Sustainability matters

Cities today are the most efficient places to live in the world. The numbers are compelling: New Yorkers have a carbon footprint 71 percent lower than that of the average American. Planners reimagining cities for the future must also build sustainability into their plans so that cities can continue to be efficient as they grow.

Sadik-Khan reiterates that long-term sustainability plans must reach across departments and consider issues of land use, energy, waste management, and air quality. She offers several examples from her tenure: the Department of Transportation's (DOT) use of recycled asphalt, its move to convert all of New York City's streetlights to LEDs by 2017, its research into bioswales and permeable payments to capture rainwater and prevent runoff into the harbor.

But although cities around the world are more efficient than their suburban counterparts, they are also becoming increasingly more vulnerable. A two-foot rise in sea level along the East Coast, for instance, could submerge 600 miles of rail, dozens of ports, and all three New York City airports, writes Sadik-Khan. Planners everywhere need to realize the fragility of existing transportation infrastructure and start thinking about how to build climate resilience into the design of their cities.

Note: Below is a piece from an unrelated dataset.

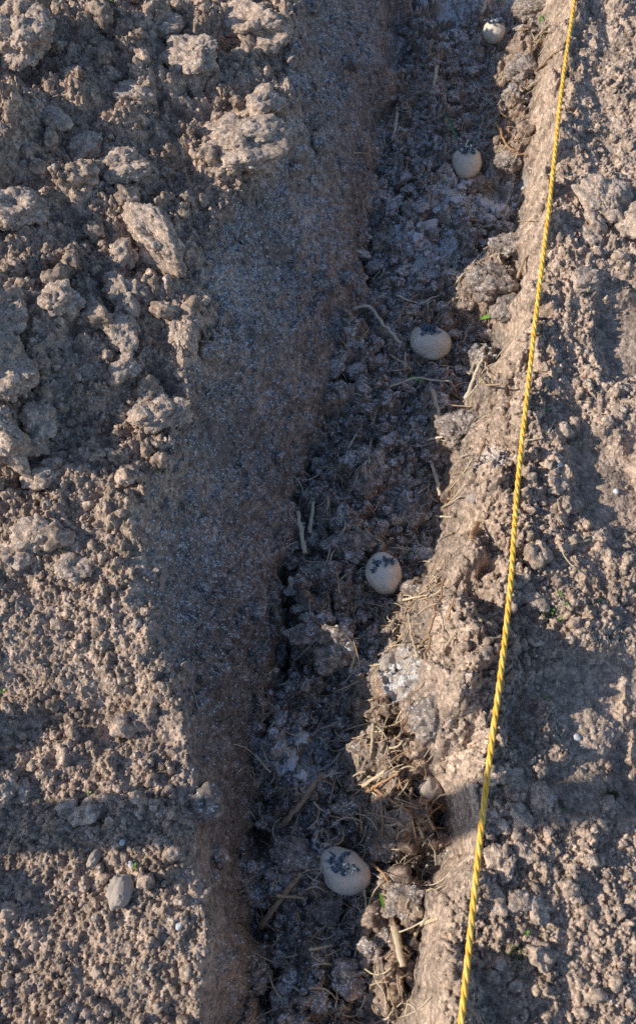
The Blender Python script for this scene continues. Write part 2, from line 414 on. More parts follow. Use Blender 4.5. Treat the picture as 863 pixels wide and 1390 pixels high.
# the ground sheet
wall = S*sst(.005, .025, M['t']*0+X-cA(Y))*lowbed
Zs = Z*1.0
push = (domes(Y, Zs*1.0+X*.3, .016, 190, .7)*.55+domes(Y, Zs+X*.3, .008, 195, .9)*.7+domes(Y, Zs+X*.3, .0042, 197, 1)*.8)
Xd = X+push*wall*fade(.008)*.9
V = np.stack([Xd, Y, Z], -1).reshape(-1, 3)
ii = (np.arange(NY-1)[:, None]*NX+np.arange(NX-1)[None, :]).ravel()
Fq = np.stack([ii, ii+1, ii+NX+1, ii+NX], -1)
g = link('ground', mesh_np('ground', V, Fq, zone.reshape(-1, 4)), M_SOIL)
tag(g, 'dug brown garden soil with a diagonal planting trench', 'ground', kind='structure')

# ------------------------------------------------------------------ lumps
def ico(sub):
    bm = bmesh.new(); bmesh.ops.create_icosphere(bm, subdivisions=sub, radius=1)
    bm.verts.ensure_lookup_table()
    v = np.array([x.co[:] for x in bm.verts]); f = np.array([[q.index for q in p.verts] for p in bm.faces]); bm.free()
    return v, f
ICO = {k: ico(k) for k in (1, 2, 3, 4, 5, 6)}

def hsh3(ix, iy, iz, s): return hsh(ix+iz*57, iy+iz*131, s)
def vn3(p, s):
    f = np.floor(p); i = f.astype(np.int64); u = (p-f); u = u*u*(3-2*u)
    r = 0
    for dx in (0, 1):
        for dy in (0, 1):
            for dz in (0, 1):
                w = (u[:, 0] if dx else 1-u[:, 0])*(u[:, 1] if dy else 1-u[:, 1])*(u[:, 2] if dz else 1-u[:, 2])
                r = r+w*hsh3(i[:, 0]+dx, i[:, 1]+dy, i[:, 2]+dz, s)
    return r*2-1

def dom3(p, cell, s, rlo=.35, rhi=.95):
    g_ = p/cell; i = np.floor(g_).astype(np.int64); out = np.zeros(len(p))
    for dx in (-1, 0, 1):
        for dy in (-1, 0, 1):
            for dz in (-1, 0, 1):
                j = i+np.array([dx, dy, dz])
                c = np.stack([hsh3(j[:, 0], j[:, 1], j[:, 2], s+k) for k in range(3)], -1)
                r = rlo+(rhi-rlo)*hsh3(j[:, 0], j[:, 1], j[:, 2], s+3)
                d2 = ((g_-j-c)**2).sum(1)
                out = np.maximum(out, np.sqrt(np.maximum(r*r-d2, 0)))
    return out*cell

def lump(sub, s, rough=1.0, crumb=(.30, .13), low=.30):
    """an irregular clod of unit radius made of crumbs"""
    v, f = ICO[sub]; v = v.copy()
    sq = 1+.22*np.sign(vn3(v*0+np.array([s*3.1, s*1.7, 0.]), s))*0
    q = v+np.array([s*7.7, s*3.3, s*1.9])
    r = 1+low*vn3(q*1.15, s)+low*.55*vn3(q*2.3, s+5)
    p = v*r[:, None]
    pq = p+np.array([s*7.7, s*3.3, s*1.9])
    if crumb[0]:
        e = .55*dom3(pq, crumb[0]*1.5, s+10, .35, .85)+.055*vn3(pq*4.5, s+33)+.035*vn3(pq*10, s+35)+.48*dom3(pq, crumb[0]*.75, s+14, .3, .70)
        if sub >= 4 and crumb[1]:
            e = e+.75*dom3(pq, crumb[1], s+20, .3, .78)+1.0*dom3(pq, crumb[1]*.52, s+26, .3, .72)
        if sub >= 5: e = e+.012*vn3(pq*26, s+30)
        e = e*np.clip(.62+1.0*vn3(pq*1.7, s+40), .75, 1.3)
        p = p+v*(e-.16)[:, None]*rough
    return p, f

def bake_lump(name, sub, s, mat, **k):
    p, f = lump(sub, s, **k)
    me = mesh_np(name, p, f); me.materials.append(mat); return me

CL = [bake_lump('clod', 6, 3+i, M_CLOD, crumb=(.30, .12), low=.42) for i in range(5)]
CM = [bake_lump('clod', 5, 23+i, M_CLOD, crumb=(.44, .2), low=.42) for i in range(5)]
CK = [bake_lump('clod', 6, 43+i, M_MUCK, crumb=(.40, .15), low=.40) for i in range(4)]
CS = [bake_lump('stone', 5, 63+i, M_STONE, rough=.28, crumb=(.5, .22), low=.30) for i in range(3)]
CW = [bake_lump('stone', 3, 73+i, M_WHITE, rough=.08, crumb=(.5, 0), low=.22) for i in range(3)]

def put_lump(name, mesh, px, py, w, h, tall, label, cat, sink=.35, rot=None, tilt=.3, group=None):
    """w,h photo pixels across; tall = height as a share of the width"""
    p = hit(px, py); k = mpp(px, py, p[2])
    shrink = .90 if name == 'soil_clod' else 1.0
    rx = w*k*.5/1.05*shrink; ry = h*k*.5*1.15/1.05*shrink; rz_ = max(rx, ry)*(tall if tall > .6 else .5*tall+.30)
    o = bpy.data.objects.new(name, mesh); COL.objects.link(o)
    o.rotation_mode = 'XYZ'
    yaw = random.uniform(-.5, .5) if rot is None else rot
    o.rotation_euler = (random.uniform(-tilt, tilt), random.uniform(-tilt, tilt), yaw)
    o.scale = (rx, ry, rz_)
    gz = smooth_h(p[0], p[1], min(rx, ry)*.7)
    o.location = (p[0], p[1], gz+rz_*(1-2*sink))
    tag(o, label, cat, group)
    return o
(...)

Sadik-Khan's interventions as transportation commissioner deconstructed, reassembled, and reinvented the street. Streetfight is certainly path-breaking for city residents who've long thought that people-focused streets are an impossibility. But more importantly, it's a handbook for the city officials and planners who can make those streets a reality. There are no lofty, abstract idealisms here, only models for a new road order that have been tried and tested. If you need to know how many seconds for a green light, or how many feet to the curb make a difference, Sadik-Khan will tell you.

Her fight for New York City's streets holds lessons for cities everywhere. The future of cities depends on that fight being fought well, and won. After all, cities that invest in sustainable streets will get what they paid for. And it's what they need to survive.